Written instruction → Write the material out again exactly as it stands.

Collected data →
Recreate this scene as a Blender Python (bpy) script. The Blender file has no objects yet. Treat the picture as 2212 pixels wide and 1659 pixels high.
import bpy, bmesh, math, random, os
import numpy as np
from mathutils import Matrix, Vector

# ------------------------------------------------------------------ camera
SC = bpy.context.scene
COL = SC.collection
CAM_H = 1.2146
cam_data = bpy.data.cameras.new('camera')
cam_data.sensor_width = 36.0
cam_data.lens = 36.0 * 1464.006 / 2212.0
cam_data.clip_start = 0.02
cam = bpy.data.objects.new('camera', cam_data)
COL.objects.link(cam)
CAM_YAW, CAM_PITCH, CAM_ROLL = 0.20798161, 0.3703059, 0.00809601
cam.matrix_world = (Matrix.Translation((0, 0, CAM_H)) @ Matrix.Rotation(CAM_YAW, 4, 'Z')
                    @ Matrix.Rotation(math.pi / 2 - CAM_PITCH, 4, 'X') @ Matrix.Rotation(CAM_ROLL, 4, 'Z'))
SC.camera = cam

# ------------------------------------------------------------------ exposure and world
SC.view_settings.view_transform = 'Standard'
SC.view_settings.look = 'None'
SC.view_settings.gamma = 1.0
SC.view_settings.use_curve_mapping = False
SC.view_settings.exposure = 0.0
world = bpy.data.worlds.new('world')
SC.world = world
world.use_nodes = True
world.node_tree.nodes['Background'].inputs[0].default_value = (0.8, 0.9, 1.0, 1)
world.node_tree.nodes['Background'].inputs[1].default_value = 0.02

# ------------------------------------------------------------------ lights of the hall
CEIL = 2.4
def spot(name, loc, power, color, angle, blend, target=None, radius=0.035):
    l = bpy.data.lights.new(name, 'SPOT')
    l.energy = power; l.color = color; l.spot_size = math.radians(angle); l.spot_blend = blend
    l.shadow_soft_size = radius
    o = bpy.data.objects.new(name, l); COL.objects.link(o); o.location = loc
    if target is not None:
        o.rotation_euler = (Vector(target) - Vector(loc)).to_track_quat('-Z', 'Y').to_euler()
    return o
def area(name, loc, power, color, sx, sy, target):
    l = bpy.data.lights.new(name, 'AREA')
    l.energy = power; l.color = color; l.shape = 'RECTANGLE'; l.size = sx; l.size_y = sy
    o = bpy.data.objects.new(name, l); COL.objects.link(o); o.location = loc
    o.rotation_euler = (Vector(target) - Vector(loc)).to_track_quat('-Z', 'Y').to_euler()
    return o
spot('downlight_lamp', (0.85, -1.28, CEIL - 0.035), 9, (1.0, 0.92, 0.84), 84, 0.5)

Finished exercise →
Recreate this scene as a Blender Python (bpy) script. The Blender file has no objects yet. Treat the picture as 2212 pixels wide and 1659 pixels high.
import bpy, bmesh, math, random, os
import numpy as np
from mathutils import Matrix, Vector

# ------------------------------------------------------------------ camera
SC = bpy.context.scene
COL = SC.collection
CAM_H = 1.2146
cam_data = bpy.data.cameras.new('camera')
cam_data.sensor_width = 36.0
cam_data.lens = 36.0 * 1464.006 / 2212.0
cam_data.clip_start = 0.02
cam = bpy.data.objects.new('camera', cam_data)
COL.objects.link(cam)
CAM_YAW, CAM_PITCH, CAM_ROLL = 0.20798161, 0.3703059, 0.00809601
cam.matrix_world = (Matrix.Translation((0, 0, CAM_H)) @ Matrix.Rotation(CAM_YAW, 4, 'Z')
                    @ Matrix.Rotation(math.pi / 2 - CAM_PITCH, 4, 'X') @ Matrix.Rotation(CAM_ROLL, 4, 'Z'))
SC.camera = cam

# ------------------------------------------------------------------ exposure and world
SC.view_settings.view_transform = 'Standard'
SC.view_settings.look = 'None'
SC.view_settings.gamma = 1.0
SC.view_settings.use_curve_mapping = False
SC.view_settings.exposure = 0.0
world = bpy.data.worlds.new('world')
SC.world = world
world.use_nodes = True
world.node_tree.nodes['Background'].inputs[0].default_value = (0.8, 0.9, 1.0, 1)
world.node_tree.nodes['Background'].inputs[1].default_value = 0.02

# ------------------------------------------------------------------ lights of the hall
CEIL = 2.4
def spot(name, loc, power, color, angle, blend, target=None, radius=0.035):
    l = bpy.data.lights.new(name, 'SPOT')
    l.energy = power; l.color = color; l.spot_size = math.radians(angle); l.spot_blend = blend
    l.shadow_soft_size = radius
    o = bpy.data.objects.new(name, l); COL.objects.link(o); o.location = loc
    if target is not None:
        o.rotation_euler = (Vector(target) - Vector(loc)).to_track_quat('-Z', 'Y').to_euler()
    return o
def area(name, loc, power, color, sx, sy, target):
    l = bpy.data.lights.new(name, 'AREA')
    l.energy = power; l.color = color; l.shape = 'RECTANGLE'; l.size = sx; l.size_y = sy
    o = bpy.data.objects.new(name, l); COL.objects.link(o); o.location = loc
    o.rotation_euler = (Vector(target) - Vector(loc)).to_track_quat('-Z', 'Y').to_euler()
    return o
spot('downlight_lamp', (0.85, -1.28, CEIL - 0.035), 9, (1.0, 0.92, 0.84), 84, 0.5)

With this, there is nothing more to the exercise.